##### Given data

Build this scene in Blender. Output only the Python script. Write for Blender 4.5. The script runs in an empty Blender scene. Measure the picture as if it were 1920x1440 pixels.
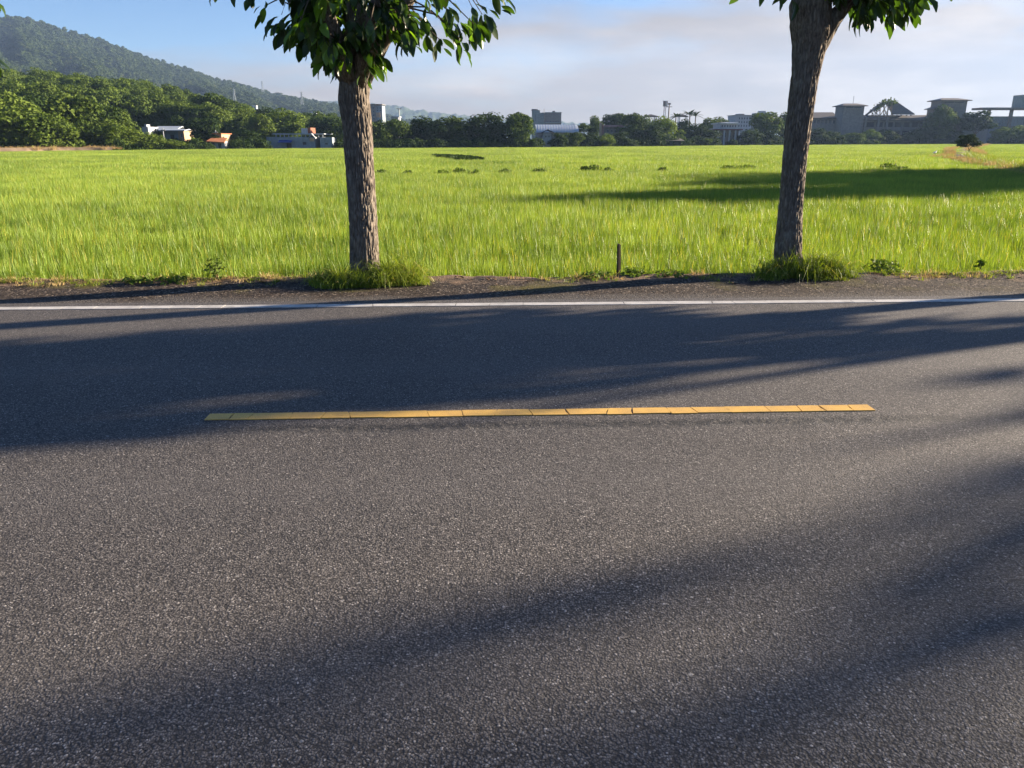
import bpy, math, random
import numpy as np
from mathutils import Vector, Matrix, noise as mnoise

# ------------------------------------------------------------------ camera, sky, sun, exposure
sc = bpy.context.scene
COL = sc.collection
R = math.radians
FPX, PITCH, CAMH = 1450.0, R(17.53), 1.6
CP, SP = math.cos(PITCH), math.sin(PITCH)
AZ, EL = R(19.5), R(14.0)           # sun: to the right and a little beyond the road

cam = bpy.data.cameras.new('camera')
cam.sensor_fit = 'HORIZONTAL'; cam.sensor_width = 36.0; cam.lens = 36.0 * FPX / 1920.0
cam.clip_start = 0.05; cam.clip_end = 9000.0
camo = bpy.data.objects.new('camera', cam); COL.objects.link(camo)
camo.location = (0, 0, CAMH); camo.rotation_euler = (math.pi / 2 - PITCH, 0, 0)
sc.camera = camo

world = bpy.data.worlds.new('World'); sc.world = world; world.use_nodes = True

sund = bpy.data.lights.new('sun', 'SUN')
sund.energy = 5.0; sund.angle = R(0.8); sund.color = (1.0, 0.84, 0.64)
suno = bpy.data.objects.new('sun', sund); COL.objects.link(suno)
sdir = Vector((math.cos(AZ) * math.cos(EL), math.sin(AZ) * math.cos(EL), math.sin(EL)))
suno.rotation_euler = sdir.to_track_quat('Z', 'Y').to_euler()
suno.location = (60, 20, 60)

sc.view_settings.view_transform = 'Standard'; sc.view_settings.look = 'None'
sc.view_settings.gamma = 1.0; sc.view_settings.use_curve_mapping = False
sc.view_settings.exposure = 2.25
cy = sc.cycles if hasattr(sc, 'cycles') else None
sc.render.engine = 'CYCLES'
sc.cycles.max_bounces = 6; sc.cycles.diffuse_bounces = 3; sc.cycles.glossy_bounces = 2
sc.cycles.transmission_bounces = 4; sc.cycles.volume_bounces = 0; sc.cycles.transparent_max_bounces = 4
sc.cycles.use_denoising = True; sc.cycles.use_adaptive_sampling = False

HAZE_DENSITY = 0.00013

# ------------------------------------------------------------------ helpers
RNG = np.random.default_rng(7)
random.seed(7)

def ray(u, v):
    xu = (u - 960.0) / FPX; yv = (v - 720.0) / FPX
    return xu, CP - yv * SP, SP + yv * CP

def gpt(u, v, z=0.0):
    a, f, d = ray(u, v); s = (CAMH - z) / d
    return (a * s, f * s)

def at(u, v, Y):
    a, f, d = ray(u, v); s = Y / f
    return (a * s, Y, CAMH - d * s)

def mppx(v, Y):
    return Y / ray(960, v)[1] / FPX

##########

## Short task
Search the data for the word "scene" and copy each line where it appears.

## Answer to this exercise
Build this scene in Blender. Output only the Python script. Write for Blender 4.5. The script runs in an empty Blender scene. Measure the picture as if it were 1920x1440 pixels.
sc = bpy.context.scene